Exercise instructions ▸
Repeat the lines below exactly as written, please, from the line with "dry=(R()<.10)[...,None]" to the line with "C=np.ones((n,nb,5,4),np.float32)", both lines included, and no others.
————
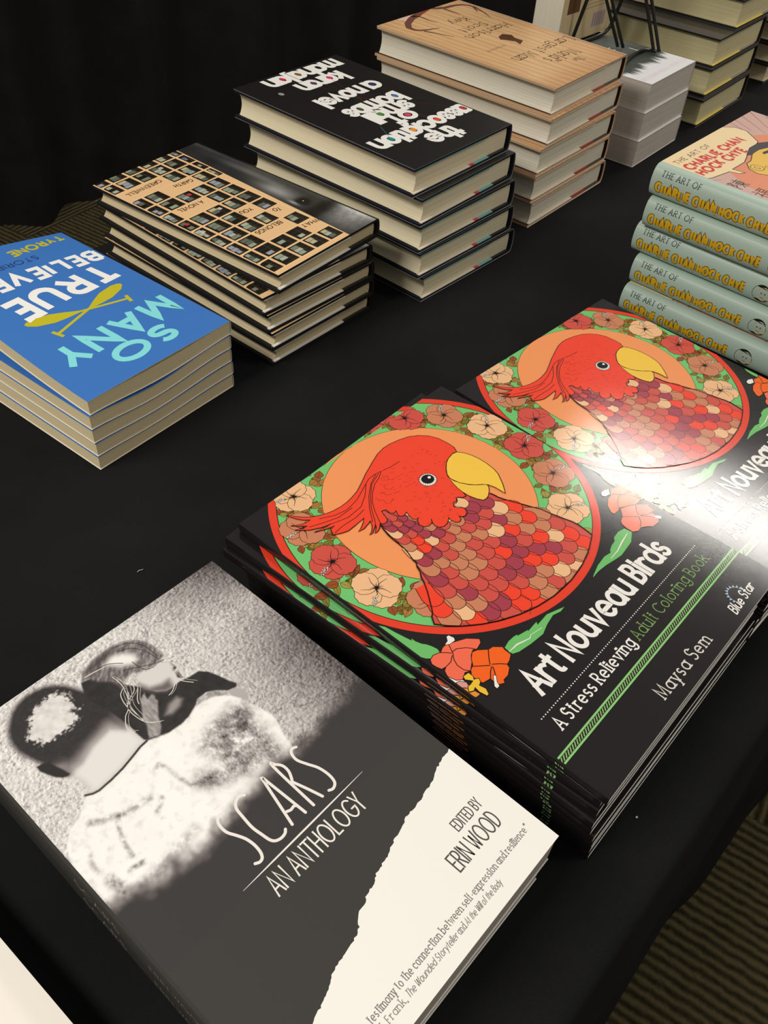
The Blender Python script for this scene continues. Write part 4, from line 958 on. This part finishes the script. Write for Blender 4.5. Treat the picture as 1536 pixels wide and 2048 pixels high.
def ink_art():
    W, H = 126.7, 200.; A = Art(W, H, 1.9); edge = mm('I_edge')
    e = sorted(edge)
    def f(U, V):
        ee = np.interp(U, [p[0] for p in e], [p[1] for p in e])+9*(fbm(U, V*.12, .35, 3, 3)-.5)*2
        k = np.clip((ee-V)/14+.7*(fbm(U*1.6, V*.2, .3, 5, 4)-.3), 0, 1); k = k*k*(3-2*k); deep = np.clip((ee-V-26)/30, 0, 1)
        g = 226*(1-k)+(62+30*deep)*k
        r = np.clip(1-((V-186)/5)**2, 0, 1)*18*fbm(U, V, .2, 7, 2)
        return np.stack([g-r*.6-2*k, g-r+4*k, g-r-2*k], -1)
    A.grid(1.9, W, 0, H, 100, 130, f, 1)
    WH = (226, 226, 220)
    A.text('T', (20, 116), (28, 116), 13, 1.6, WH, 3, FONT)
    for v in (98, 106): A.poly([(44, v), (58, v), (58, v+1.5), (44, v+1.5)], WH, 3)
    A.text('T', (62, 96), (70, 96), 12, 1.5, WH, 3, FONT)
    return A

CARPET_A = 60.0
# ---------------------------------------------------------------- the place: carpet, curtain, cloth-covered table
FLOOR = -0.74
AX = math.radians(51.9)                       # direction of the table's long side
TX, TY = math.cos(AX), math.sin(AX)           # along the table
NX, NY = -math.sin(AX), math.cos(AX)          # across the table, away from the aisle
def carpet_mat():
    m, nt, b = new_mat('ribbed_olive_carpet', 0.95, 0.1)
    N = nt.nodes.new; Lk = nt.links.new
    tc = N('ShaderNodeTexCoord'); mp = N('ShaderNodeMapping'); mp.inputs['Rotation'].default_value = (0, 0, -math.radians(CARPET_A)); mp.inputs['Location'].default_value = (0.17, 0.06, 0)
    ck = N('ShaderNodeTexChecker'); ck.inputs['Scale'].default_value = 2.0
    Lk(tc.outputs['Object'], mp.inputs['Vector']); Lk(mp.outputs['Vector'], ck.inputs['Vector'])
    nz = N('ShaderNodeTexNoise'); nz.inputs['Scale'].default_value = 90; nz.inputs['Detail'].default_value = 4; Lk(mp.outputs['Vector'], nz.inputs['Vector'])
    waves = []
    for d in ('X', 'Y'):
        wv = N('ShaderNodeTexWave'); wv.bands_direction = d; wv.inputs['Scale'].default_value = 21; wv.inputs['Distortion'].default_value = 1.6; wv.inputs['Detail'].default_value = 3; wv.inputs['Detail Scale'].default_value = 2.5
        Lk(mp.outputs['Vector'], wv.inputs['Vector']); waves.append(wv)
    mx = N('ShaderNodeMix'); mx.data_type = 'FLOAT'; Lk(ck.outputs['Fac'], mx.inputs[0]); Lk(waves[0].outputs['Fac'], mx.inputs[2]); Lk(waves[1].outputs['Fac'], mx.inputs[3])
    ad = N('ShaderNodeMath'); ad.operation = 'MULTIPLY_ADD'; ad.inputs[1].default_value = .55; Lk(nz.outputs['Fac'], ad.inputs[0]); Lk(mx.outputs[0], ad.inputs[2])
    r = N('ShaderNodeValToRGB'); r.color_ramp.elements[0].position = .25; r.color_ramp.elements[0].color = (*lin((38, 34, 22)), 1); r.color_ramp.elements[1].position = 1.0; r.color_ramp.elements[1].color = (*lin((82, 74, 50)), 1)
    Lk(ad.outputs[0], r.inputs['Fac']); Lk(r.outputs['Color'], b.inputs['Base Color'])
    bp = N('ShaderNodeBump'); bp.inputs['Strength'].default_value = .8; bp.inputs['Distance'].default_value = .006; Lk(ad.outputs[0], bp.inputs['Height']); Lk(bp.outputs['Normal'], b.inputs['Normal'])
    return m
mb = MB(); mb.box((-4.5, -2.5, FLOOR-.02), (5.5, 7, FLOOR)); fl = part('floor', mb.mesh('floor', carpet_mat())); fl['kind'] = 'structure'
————
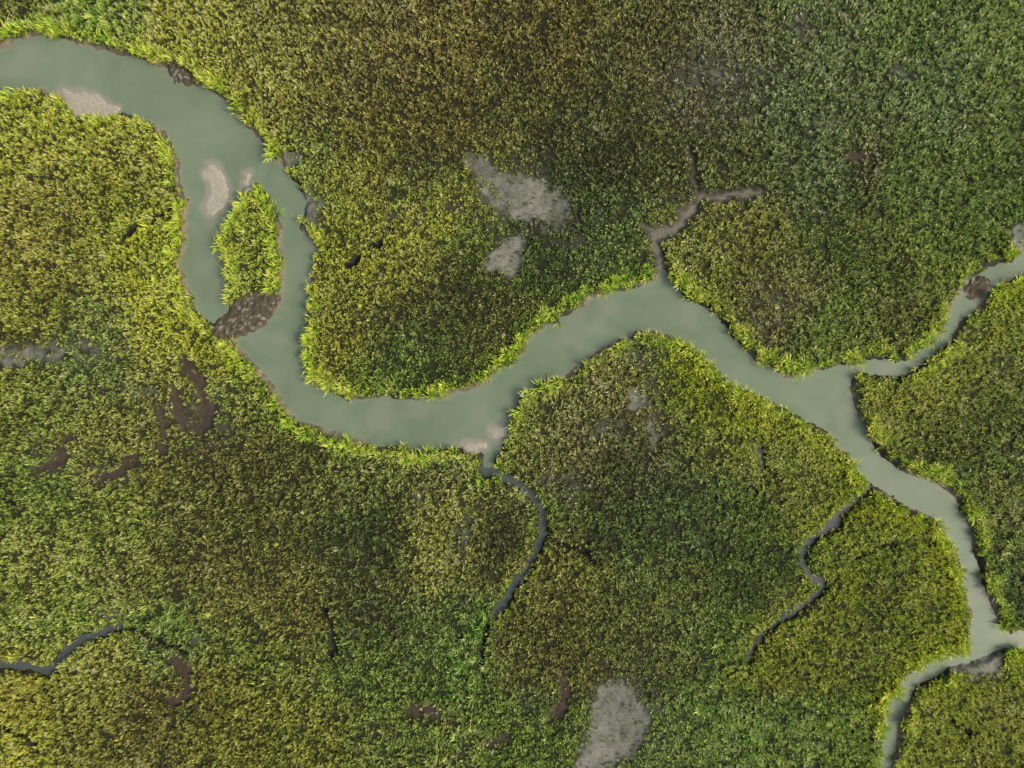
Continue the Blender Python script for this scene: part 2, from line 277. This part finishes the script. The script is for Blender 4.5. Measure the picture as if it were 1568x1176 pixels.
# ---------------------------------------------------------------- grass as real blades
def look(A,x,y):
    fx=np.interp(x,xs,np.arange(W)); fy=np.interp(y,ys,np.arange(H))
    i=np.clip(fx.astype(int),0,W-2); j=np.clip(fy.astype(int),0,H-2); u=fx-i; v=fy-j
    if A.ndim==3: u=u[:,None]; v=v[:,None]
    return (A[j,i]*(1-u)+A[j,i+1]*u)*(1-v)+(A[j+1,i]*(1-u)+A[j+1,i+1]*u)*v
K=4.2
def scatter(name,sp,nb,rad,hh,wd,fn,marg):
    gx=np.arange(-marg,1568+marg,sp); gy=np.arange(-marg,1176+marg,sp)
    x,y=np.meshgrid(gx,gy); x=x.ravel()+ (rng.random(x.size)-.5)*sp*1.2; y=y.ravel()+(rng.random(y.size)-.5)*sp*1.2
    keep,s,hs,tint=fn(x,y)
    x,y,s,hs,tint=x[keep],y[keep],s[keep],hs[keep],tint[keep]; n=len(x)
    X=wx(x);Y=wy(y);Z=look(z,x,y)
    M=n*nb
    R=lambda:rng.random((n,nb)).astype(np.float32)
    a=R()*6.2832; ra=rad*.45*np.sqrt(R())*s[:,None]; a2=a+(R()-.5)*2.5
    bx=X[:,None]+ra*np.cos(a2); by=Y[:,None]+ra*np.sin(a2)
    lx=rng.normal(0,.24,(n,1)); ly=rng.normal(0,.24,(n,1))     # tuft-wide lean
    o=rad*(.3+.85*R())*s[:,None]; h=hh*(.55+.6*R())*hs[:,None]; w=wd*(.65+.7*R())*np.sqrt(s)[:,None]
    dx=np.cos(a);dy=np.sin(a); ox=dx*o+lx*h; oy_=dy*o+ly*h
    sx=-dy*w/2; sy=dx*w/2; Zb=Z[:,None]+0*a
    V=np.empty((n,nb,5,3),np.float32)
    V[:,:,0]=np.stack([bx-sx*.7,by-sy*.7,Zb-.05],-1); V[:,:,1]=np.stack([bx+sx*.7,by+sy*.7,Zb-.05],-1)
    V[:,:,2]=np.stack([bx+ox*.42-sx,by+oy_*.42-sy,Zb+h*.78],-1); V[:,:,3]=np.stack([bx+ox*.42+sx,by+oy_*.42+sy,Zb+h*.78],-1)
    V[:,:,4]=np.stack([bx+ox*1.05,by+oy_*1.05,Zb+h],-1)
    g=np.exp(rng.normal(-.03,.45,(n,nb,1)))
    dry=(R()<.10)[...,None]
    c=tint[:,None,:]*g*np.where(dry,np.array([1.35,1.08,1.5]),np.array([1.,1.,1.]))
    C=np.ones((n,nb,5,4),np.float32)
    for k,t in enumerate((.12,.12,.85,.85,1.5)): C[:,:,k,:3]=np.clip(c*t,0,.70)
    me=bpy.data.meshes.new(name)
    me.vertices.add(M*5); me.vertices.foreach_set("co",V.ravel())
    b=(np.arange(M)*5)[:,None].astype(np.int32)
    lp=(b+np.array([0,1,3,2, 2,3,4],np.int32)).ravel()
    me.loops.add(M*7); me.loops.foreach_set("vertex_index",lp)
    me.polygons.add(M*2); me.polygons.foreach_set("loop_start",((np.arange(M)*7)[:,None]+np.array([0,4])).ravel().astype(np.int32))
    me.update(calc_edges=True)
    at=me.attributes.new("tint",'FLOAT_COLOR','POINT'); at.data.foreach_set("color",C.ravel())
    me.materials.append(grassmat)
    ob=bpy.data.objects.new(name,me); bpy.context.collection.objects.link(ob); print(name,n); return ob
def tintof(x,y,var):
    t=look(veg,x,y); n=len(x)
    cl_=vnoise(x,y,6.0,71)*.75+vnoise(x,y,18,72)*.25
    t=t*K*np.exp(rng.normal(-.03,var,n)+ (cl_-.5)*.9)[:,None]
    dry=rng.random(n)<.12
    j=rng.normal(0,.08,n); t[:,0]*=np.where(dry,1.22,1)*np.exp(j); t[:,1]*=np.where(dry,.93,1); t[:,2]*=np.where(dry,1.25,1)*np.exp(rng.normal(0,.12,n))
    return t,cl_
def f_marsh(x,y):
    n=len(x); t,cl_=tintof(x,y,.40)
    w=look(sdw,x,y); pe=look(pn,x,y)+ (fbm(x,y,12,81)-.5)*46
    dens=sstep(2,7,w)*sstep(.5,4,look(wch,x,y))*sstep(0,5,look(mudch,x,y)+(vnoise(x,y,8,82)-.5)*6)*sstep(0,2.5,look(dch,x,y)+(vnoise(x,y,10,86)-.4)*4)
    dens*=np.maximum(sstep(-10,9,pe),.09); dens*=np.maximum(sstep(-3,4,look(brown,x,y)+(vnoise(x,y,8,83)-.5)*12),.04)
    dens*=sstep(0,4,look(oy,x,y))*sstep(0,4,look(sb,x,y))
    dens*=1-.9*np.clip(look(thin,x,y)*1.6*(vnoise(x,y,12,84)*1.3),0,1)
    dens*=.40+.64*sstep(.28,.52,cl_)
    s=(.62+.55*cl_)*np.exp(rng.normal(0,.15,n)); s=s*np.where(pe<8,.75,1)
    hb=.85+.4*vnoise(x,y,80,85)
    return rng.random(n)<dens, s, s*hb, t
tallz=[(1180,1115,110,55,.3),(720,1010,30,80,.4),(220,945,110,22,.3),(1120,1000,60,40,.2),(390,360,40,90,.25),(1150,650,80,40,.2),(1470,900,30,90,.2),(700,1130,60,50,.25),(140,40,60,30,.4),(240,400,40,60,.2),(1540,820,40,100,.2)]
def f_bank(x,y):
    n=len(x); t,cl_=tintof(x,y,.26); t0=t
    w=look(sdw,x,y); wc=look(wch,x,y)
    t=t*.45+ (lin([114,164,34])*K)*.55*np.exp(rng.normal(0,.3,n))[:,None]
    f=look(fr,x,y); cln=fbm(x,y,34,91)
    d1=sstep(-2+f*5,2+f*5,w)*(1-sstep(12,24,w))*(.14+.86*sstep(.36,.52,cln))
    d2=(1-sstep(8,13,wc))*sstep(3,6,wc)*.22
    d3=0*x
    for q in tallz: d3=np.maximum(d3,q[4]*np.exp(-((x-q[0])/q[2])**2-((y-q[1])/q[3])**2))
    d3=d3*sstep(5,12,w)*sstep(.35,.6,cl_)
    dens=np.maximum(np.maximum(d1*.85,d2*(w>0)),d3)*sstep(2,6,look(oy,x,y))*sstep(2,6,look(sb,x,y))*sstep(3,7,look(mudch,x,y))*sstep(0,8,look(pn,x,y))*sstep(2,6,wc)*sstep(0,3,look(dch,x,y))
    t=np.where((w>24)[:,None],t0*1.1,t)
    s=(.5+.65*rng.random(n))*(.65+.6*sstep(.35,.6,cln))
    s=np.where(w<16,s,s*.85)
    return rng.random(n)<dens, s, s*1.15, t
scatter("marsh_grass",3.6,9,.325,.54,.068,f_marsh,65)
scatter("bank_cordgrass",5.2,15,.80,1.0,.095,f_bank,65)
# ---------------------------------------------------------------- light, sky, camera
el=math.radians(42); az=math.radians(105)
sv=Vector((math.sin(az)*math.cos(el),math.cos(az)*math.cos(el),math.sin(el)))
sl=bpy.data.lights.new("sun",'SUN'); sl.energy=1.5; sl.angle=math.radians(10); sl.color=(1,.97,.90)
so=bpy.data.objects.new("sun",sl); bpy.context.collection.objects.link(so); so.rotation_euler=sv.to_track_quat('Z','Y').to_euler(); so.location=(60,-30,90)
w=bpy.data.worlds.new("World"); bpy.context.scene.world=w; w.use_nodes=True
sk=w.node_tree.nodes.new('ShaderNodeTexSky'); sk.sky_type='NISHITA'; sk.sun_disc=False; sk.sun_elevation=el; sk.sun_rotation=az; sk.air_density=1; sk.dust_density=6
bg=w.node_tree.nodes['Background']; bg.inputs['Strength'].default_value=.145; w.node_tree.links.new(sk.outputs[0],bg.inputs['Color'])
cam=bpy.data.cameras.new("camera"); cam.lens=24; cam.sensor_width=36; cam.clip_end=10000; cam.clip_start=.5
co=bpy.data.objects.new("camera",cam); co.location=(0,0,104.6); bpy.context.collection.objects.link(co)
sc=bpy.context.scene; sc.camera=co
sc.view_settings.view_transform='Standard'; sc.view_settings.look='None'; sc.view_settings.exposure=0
————
The answer ▸
    dry=(R()<.10)[...,None]
    c=tint[:,None,:]*g*np.where(dry,np.array([1.35,1.08,1.5]),np.array([1.,1.,1.]))
    C=np.ones((n,nb,5,4),np.float32)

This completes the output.